ところで、この映画にはさまざまな乗り物が現れる。細君がビジネスに使っているヘリコプター、その息子のローラースケート、鉄道清掃員の青年が金持ちの振りをして乗っている借り物のハーレー・ダヴィッドソン、あるいは女中が城館と街を行き来するときに使うスクーター。そしてもちろん船である。船にもいろいろある。セーヌの河岸に横付けされたままただただ逢い引きの場所として利用されるばかりの船もあれば、同じ場所を行き来するだけの船もある。

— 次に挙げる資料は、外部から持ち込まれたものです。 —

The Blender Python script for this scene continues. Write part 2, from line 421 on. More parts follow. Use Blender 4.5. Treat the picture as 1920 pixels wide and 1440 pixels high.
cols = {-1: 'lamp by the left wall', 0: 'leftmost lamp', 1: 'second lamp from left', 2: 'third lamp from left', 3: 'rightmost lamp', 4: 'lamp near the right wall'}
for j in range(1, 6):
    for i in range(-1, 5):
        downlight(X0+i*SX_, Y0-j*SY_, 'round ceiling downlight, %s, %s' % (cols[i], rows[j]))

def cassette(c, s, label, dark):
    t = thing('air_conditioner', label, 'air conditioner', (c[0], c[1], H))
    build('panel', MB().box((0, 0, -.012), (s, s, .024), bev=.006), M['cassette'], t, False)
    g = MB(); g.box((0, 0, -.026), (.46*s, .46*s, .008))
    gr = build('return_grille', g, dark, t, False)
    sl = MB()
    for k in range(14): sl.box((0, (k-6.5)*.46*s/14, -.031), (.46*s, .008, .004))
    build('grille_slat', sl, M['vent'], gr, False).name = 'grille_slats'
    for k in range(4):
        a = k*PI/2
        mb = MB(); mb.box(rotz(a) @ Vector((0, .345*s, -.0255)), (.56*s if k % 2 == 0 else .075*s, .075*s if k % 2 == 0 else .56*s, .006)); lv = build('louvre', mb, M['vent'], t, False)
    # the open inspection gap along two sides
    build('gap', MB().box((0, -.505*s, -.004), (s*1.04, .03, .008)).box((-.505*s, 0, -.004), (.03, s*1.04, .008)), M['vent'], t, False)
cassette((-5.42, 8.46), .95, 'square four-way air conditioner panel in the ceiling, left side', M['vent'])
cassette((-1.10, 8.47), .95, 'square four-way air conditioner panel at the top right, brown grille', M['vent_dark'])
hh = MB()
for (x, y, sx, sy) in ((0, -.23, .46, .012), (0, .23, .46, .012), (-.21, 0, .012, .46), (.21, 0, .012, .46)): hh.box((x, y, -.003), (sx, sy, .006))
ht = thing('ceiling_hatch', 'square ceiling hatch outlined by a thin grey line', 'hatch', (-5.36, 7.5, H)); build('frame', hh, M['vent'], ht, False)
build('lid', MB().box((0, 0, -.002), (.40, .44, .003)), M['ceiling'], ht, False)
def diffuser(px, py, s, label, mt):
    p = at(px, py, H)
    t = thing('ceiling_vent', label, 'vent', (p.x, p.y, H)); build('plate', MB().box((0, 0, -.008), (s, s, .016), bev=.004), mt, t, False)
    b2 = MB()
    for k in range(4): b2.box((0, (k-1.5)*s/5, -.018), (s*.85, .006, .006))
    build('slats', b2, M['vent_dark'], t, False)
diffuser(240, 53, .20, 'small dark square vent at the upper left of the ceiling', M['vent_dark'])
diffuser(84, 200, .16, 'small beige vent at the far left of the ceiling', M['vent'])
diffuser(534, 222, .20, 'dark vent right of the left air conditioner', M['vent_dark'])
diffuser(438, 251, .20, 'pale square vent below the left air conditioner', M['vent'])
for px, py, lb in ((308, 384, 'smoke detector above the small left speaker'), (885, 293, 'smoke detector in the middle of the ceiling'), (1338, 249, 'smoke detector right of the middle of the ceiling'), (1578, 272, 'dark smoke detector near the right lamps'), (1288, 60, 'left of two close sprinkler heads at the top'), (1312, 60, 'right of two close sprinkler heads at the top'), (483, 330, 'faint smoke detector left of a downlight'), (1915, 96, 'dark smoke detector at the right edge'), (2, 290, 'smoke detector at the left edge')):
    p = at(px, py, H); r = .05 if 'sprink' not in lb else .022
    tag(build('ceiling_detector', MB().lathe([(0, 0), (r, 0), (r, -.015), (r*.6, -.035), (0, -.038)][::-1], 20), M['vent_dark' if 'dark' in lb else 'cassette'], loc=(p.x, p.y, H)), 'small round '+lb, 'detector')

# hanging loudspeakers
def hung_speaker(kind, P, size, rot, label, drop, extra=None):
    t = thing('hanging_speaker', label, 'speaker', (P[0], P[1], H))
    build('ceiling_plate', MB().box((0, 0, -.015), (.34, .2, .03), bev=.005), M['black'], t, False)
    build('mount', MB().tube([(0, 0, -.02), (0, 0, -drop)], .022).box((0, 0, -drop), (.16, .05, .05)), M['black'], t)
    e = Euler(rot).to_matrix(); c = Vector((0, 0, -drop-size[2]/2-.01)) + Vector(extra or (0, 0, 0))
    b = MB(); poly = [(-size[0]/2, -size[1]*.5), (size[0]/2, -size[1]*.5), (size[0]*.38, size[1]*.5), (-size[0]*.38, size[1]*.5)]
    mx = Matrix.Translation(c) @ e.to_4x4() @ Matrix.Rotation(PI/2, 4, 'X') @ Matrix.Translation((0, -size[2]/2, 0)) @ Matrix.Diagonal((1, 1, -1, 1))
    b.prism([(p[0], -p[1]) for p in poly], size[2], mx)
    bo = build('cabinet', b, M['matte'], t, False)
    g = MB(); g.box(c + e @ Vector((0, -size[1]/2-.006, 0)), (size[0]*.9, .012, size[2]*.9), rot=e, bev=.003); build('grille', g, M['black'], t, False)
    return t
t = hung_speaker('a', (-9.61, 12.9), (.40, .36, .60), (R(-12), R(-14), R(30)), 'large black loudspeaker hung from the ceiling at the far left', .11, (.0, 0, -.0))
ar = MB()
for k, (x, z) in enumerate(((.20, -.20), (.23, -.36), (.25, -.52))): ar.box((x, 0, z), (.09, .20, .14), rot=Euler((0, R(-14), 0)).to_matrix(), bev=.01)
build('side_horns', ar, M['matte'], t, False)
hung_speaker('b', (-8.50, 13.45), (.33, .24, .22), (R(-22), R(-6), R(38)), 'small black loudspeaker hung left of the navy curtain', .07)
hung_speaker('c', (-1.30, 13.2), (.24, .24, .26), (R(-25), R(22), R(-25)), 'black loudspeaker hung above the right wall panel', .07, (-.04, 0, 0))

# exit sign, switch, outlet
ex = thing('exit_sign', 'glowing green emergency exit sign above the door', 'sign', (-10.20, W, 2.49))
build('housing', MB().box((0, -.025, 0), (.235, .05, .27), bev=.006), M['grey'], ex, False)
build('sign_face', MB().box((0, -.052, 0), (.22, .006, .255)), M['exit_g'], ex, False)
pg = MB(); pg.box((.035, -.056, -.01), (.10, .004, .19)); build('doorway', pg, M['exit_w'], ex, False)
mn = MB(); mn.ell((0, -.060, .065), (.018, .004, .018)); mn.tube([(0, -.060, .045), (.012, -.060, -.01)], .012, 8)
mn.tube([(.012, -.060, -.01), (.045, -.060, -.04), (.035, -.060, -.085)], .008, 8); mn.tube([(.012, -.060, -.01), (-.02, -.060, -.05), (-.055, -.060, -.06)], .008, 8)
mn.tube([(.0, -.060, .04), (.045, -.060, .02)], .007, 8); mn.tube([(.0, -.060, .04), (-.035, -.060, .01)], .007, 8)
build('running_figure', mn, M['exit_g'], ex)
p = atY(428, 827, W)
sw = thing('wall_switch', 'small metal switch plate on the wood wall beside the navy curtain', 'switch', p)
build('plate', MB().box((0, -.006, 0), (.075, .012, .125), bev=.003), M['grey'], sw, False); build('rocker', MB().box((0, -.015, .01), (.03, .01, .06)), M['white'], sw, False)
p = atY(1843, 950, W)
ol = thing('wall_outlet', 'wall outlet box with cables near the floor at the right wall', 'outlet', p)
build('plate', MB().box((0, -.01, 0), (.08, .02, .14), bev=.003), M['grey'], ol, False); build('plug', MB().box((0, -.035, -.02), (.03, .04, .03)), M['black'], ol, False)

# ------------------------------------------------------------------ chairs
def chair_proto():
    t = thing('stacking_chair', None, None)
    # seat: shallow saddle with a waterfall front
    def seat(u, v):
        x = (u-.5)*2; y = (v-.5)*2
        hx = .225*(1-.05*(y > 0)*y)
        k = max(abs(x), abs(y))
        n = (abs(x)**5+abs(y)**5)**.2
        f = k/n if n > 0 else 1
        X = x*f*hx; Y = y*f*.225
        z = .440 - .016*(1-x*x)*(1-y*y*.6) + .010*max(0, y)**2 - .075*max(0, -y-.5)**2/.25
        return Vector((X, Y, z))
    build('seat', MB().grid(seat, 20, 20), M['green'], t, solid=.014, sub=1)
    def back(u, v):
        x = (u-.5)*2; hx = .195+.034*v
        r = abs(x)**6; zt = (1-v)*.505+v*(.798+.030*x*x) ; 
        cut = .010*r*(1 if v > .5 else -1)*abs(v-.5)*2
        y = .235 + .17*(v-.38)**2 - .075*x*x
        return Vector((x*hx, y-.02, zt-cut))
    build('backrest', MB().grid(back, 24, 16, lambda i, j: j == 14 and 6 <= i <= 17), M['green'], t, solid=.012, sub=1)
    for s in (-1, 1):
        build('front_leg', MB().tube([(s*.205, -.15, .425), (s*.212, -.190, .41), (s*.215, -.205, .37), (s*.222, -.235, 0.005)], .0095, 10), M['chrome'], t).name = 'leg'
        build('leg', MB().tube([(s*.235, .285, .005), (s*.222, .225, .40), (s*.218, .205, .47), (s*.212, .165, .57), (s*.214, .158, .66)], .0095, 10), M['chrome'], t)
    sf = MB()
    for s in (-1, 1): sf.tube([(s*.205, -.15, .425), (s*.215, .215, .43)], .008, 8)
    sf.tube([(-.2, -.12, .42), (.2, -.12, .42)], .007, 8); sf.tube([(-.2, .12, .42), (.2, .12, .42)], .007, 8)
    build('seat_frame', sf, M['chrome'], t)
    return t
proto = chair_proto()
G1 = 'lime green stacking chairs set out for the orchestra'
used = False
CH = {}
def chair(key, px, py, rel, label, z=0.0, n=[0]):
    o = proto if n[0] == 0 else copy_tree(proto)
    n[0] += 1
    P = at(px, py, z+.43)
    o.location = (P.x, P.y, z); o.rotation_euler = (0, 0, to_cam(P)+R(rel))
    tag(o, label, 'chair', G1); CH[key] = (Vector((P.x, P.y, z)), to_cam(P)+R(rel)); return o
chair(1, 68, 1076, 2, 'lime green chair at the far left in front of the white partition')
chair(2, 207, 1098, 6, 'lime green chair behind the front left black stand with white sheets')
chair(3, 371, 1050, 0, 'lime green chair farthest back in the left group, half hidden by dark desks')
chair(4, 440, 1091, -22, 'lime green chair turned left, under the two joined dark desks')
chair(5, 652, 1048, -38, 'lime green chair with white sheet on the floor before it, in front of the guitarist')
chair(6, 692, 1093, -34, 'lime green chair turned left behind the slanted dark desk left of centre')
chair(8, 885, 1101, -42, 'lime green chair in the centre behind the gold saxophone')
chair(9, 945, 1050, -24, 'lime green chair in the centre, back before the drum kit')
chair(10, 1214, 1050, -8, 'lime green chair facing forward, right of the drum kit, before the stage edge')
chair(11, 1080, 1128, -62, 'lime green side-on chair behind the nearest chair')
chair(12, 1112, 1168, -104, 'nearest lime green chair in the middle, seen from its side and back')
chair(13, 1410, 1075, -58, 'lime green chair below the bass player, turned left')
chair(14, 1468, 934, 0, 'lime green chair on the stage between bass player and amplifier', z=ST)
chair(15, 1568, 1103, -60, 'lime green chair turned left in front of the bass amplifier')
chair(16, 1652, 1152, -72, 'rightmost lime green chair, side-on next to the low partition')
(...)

映画の原題 Adieu, plancher des vaches は、「さらば息苦しい地上よ(正確には、さらば雌牛たちの床よ)」ぐらいの意味で、まあ、「さらば俗物たちよ」といったところだろうか。父親(イオセリアーニ)の部屋ではマッキントッシュによって制御されたTGVの鉄道模型が、退屈な日常を、あるいは彼の人生を象徴するかのように、同じコースをぐるぐると回り続けている。その回路を断ち切るかのように、彼は荷物をまとめ浮浪者とともに船に乗って出発する。今度はパリそのものを離れ、おそらくは海へと向かって・・・。
ただ、スターリンの国からコカコーラの国へとやって来たこのグルジアの映画作家は、そんなふうにこの世とおさらばするというロマンティシズムがもはや不可能であることを痛いほど知っているようにも思えるのだが。